Inglorious Basterds (2009)

You know that a World War II film from Quentin Tarantino is going to be bloody! It stars Brad Pitt and Eli Roth among a team of Jewish-American troops sent into Germany to kill as many Nazis as possible. They come up against SS Colonel Hans Landa, expertly played by Christoph Waltz, who is himself on the trail of some French -Jewish rebels. The characters and story line are interesting, and coupled with just the right dose of Tarantino’s signature violence.

Django Unchained (2012)

This might be Tarantino’s most violent film, though this is perhaps warranted by the subject matter. Jamie Foxx plays an ex-slave who teams up with a businessman played by Christoph Waltz (finally not the villain) to infiltrate Candyland, the plantation of Monsieur Calvin J. Candie, played by Leonardo DiCaprio. There he keeps the slaves down with the help of his butler Stephen, played by Tarantino favourite Samuel L. Jackson. While a free black man is a novelty at first to Candy, there will be a lot of blood for Django to get what he came for.

The Hateful Eight (2015)

Yet another “period piece” from Tarantino, this film is set sometime after the American civil war. A group of strangers find themselves thrown together as they seek refuge from a blizzard in a Stagecoach Stopover. However, it soon becomes apparent that the group may not all be there by coincidence, and each has their own agenda. Starring some of Tarantino’s staple actors including Samuel L. Jackson, Kurt Russell, Time Roth and Michael Madsen, plus a great performance from Jennifer Jason Leigh.

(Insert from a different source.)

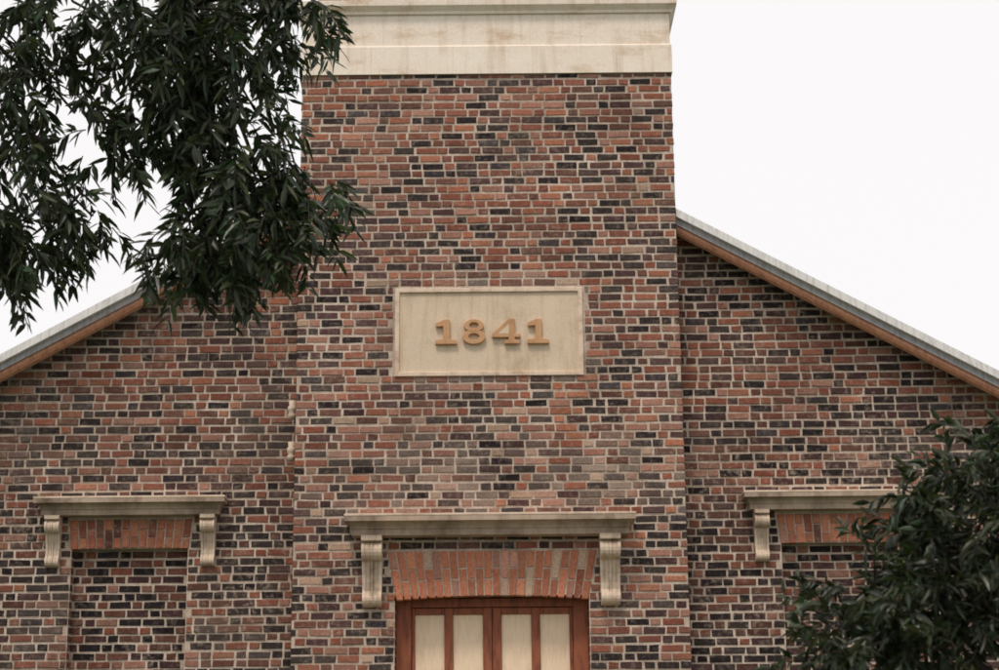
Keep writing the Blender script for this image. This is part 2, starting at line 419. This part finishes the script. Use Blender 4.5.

Once Upon a Time in Hollywood (2019)

Tarantino’s most recent outing was set in 1969 Hollywood, and he famously recreated the classic streets for several months, which city dwellers were able to enjoy. It stars Leonardo DiCaprio and Brad Pitt as an actor and his stunt double as they try and make their way in the high days of Hollywood. Of course, this is a Tarantino film, so it takes a dark turn. It also stars Margot Robbie as Sharon Tate, the actress and wife of Roman Polanski infamously killed by the disciples of Charles Manson.